A good thing that has come from the experience is that I’ve realised that I most enjoy quick painting, sploshes of colour and quick brush strokes. I’m just not a slowly and carefully sort of person. I never have been. It would be good to develop more of that; I have been trying and I think I’ve made some progress, but when it comes to things for fun that might not be my focus. That’s lead to the discovery of Steven Cronin’s watercolour tutorials on YouTube. They are really fun. He’s a great slosher of paint and I like how a lot of his pictures look. And I quite like how some of my paint-along pictures look too. Something I noticed quite quickly is that my pictures never look the same as his. I don’t think this is only because of his talent and experience. I think it’s also because we are different people so we make different things. I wonder if that’s why it hurts when I compare my pictures with others. Inside there is a connection between my picture and me. If my picture is a worse picture, perhaps I am a worse human. If that’s the connection I’m making no wonder it hurts. What an odd connection to make. There are some violent criminals who are excellent painters, and some extraordinarily altruistic individuals who don’t paint at all. And even that is a false dichotomy, trying to make good people and bad people, let alone tying that to a random skill like the wielding of a paint brush.

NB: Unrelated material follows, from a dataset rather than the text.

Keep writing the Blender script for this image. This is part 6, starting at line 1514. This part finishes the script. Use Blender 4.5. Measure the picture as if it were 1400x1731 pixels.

Instead of concluding that I am a poor painter and a bad person I should conclude that I’m just a person who enjoys playing with paint and that that has nothing to do with some unhelpful assessment of my value as a person. Maybe I can also realise that comparison is generally unhelpful and unnecessary but that it is hard to avoid. In which case, time to heal is no bad thing and can come with a little more understanding. It’s all about growth, after all.

Obviously the picture I’ve used is the one I think is the best that I’ve done. In the hope that people say “oh, that’s a nice picture”. Alas, growth takes time…

Clouds lifting

Today the cloud lifted. I’d been trying not to look at the cloud but it hung heavy and closed the doors for a while. I don’t know why, or quite how long it stayed or why this morning it felt better. I am glad it feels better. It was odd though. Suddenly I could run faster. I’m just finishing the Couch to 5k programme. It worked, now I can run for a good while and keep going. Yesterday I didn’t go for a run. The cloud was crouching too low, my legs were too heavy, doing anything was hard. Today I could run, and faster than last week, much faster than yesterday. Strange, the physical impact of something that I assume is primarily in my head.

At the weekend we were away camping with friends. It was nice, the place was pretty, the food was good. It was really hard. Somehow the doors were closed and only the dark colours could get through. A bit like when in Harry Potter the Death Eaters put a charm on the stairs so only those with the Dark Mark can get through. Eventually the jinx is broken but it’s pretty gloomy in the meantime.

It would be useful to understand why the cloud descended, and what made it blow away. I’m not certain there’s an answer. Perhaps there are factors. I found it very emotional moving out of my parent’s house and wanted to surpress that as much I could, for everyone’s sake. It was busy moving house, and everything takes a bit more effort, finding the things in the house, finding my way out of it. I’m really good at getting lost. Or maybe for a while my brain didn’t make enough of what it needs to make me feel happy and then one day it did again.

I think this is something a lot of people go through. It’s not the first, or the worst time for me. I’m really glad it’s past. At least for now.